Camusso. “Uno straordinario evento democratico che non ha uguali”
Diceva il segretario generale della Cgil, Susanna Camusso, “la consultazione è stato uno straordinario evento democratico che per numeri e dimensioni non ha uguali. Le forme democratiche di partecipazione sono una nostra caratteristica, non è vero che viviamo nella stagione della mancata partecipazione”. Poi la Cgil si rivolgeva ai cittadini. Un lungo viaggio in giro per l’Italia, il “pulmann di diritti” un’iniziativa senza precedenti: 200 tappe tra grandi città e piccoli centri. Il 29 settembre vengono consegnate alla Camera per la legge di iniziativa popolare sul nuovo Statuto dei lavoratori. E’ anche il compleanno della Cgil che compie 110 anni e, con questo atto forte, festeggia guardando avanti con una sfida per il futuro. Il presidente Renzi e il ministro non sappiamo se hanno inviato alla Cgil telegrammi di auguri. Perlomeno potevano segnare sul calendario le tappe verso il referendum, quella della verifica delle firme da parte della Cassazione. Non lo hanno fatto. Se ne sono dimenticati. Come i media. Solo questo modesto quotidiano con i suoi tre o quattro lettori ha dato l’annuncio del sì della Cassazione. Poi sono arrivati gli altri, fino alla Corte Costituzionale che si pronuncerà sulla ammissibilità dei quesiti refendari nel rispetto della Carta.

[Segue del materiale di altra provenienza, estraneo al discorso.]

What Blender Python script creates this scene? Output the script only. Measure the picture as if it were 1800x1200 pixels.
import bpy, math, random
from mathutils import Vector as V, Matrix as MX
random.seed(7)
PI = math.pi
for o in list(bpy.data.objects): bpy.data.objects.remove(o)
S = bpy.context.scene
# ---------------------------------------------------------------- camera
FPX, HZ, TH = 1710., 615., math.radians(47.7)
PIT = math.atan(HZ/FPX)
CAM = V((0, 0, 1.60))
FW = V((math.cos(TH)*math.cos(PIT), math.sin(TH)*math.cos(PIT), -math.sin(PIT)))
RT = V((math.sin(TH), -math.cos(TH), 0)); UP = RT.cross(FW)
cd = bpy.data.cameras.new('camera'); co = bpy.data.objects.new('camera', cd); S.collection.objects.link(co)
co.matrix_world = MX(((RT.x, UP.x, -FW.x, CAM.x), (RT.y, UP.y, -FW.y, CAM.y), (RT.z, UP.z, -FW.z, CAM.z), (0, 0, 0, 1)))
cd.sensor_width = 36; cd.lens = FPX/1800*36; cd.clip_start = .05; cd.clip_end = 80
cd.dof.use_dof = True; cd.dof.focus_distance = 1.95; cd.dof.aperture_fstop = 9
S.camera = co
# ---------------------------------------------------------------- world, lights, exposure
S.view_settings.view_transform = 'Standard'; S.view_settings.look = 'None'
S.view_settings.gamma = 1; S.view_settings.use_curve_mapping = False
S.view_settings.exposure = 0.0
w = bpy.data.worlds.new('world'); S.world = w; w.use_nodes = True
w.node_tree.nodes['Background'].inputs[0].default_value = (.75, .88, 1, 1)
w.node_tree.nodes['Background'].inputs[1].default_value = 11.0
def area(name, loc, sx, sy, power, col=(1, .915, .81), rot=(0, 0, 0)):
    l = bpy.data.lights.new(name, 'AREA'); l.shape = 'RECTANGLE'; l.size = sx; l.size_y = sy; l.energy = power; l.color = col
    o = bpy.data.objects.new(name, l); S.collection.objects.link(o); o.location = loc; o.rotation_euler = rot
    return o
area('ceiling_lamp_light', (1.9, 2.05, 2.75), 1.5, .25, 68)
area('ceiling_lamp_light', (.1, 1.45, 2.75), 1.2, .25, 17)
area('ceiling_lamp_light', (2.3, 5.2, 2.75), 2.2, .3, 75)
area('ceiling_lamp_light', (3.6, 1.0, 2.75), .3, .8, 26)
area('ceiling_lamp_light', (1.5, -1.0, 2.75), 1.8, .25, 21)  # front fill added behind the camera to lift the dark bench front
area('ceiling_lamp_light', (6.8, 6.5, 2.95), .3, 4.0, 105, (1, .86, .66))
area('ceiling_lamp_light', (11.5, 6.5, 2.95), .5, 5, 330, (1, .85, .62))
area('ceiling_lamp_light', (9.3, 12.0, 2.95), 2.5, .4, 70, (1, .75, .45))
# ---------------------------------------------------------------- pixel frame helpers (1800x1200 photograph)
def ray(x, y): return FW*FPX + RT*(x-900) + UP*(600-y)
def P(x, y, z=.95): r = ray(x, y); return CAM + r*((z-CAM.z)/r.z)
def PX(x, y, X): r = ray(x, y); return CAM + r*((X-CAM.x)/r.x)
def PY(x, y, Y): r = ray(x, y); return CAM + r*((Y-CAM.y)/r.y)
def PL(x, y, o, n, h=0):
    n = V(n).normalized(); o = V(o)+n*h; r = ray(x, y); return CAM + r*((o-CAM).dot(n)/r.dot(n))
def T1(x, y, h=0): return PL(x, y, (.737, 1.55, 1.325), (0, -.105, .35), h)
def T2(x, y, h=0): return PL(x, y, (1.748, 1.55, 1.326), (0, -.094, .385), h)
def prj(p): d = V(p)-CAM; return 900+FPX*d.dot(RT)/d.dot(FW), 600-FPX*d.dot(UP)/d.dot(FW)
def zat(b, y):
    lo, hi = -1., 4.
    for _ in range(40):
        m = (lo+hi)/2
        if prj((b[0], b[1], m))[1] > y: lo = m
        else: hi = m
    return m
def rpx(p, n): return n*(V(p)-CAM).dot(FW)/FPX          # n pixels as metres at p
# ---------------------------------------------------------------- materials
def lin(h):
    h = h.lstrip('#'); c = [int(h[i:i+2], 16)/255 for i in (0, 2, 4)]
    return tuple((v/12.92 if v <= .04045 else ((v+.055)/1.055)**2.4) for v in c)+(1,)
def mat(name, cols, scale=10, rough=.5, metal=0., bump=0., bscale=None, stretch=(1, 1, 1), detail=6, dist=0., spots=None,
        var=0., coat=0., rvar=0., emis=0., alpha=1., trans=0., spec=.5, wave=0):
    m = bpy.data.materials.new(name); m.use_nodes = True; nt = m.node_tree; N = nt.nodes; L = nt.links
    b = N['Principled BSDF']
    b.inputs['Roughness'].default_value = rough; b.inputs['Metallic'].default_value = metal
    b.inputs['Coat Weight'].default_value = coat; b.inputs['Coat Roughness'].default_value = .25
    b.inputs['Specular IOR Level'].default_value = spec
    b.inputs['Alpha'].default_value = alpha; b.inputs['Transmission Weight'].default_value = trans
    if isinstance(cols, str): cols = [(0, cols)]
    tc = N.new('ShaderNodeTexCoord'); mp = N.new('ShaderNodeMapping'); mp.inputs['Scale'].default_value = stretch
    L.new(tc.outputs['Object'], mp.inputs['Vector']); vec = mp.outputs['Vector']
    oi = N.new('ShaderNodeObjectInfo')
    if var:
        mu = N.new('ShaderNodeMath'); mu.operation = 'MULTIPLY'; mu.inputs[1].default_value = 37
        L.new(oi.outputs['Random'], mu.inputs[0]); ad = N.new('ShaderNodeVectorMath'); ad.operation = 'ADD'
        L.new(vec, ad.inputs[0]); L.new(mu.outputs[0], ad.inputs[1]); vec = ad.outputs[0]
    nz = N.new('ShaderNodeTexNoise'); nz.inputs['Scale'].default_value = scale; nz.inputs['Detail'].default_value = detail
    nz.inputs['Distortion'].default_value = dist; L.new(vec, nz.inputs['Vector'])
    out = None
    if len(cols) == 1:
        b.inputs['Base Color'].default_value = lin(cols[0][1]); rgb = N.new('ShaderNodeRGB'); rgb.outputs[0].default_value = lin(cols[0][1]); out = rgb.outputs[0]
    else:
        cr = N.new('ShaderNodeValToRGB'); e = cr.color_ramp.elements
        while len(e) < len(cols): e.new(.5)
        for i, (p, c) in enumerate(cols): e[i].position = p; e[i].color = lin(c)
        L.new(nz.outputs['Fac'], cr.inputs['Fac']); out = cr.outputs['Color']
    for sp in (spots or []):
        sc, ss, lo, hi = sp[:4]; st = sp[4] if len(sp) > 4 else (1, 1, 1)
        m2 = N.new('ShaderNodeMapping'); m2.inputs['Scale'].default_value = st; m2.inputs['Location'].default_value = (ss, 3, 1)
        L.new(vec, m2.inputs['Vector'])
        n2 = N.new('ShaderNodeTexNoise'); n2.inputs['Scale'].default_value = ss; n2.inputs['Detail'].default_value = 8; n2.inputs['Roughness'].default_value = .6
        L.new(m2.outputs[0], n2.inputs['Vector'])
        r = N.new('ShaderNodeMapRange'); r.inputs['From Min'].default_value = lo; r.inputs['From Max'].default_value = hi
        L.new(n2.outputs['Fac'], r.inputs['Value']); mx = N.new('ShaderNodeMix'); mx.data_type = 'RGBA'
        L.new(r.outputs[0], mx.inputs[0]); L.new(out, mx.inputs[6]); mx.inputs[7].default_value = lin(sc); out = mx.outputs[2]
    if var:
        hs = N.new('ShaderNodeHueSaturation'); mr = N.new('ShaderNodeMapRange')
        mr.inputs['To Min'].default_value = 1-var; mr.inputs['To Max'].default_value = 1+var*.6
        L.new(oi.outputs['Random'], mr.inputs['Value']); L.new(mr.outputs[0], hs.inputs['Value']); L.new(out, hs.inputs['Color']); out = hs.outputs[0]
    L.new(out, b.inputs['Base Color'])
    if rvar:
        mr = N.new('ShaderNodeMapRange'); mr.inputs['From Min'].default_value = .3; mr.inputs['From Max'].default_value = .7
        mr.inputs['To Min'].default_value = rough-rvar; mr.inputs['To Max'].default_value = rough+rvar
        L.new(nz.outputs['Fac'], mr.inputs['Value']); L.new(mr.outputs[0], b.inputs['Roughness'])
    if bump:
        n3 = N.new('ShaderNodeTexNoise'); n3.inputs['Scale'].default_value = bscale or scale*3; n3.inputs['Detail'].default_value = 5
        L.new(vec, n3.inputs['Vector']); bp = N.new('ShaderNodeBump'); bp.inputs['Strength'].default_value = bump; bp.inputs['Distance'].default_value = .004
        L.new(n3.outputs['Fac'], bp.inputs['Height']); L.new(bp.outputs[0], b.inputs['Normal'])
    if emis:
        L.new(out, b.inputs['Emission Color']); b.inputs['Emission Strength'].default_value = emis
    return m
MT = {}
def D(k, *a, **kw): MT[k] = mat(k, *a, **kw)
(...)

Pd. Il referendum Cgil cambia le carte in tavola. Situazione in movimento
Il referendum che verrà ha cambiato le carte in tavola. L’assemblea nazionale non sarà l’avvio di un plebiscito come Renzi vuole. Non solo la minoranza dem che ha votato no, ma anche i cuperliani che hanno votato sì al referendum, richiamano il valore dell’iniziativa della Cgil, la considerano una occasione per ristabilire un rapporto fra i lavoratori e il Pd. Anche ministri come Martina, Orlando, parlano della possibilità di rispondere positivamente ai tre quesiti referendari con iniziative parlamentari, compresa una modifica del Jobs act, ripristinando diritti dei lavoratori in caso di licenziamento. Cesare Damiano, presidente della Commissione Lavoro della Camera, indica anche i modi e i tempi per dare risposte positive al referendum che “si deve fare” dice, così come tante sono le critiche arrivate al ministro Poletti, che il referendum vuole, di fatto, eliminare. L’immancabile senatore Pietro Ichino dice no, guai a cambiare la legge. Con lui il responsabile economico del Pd, Taddei. Per il senatore addirittura “il quesito è inammissibile”. Non gli basta. Fa sapere che “il Sì fermerebbe il Paese”. Quasi che si muova davvero. A muoversi in realtà sono solo i poveri. Sempre di più. Ma questo a lui non interessa.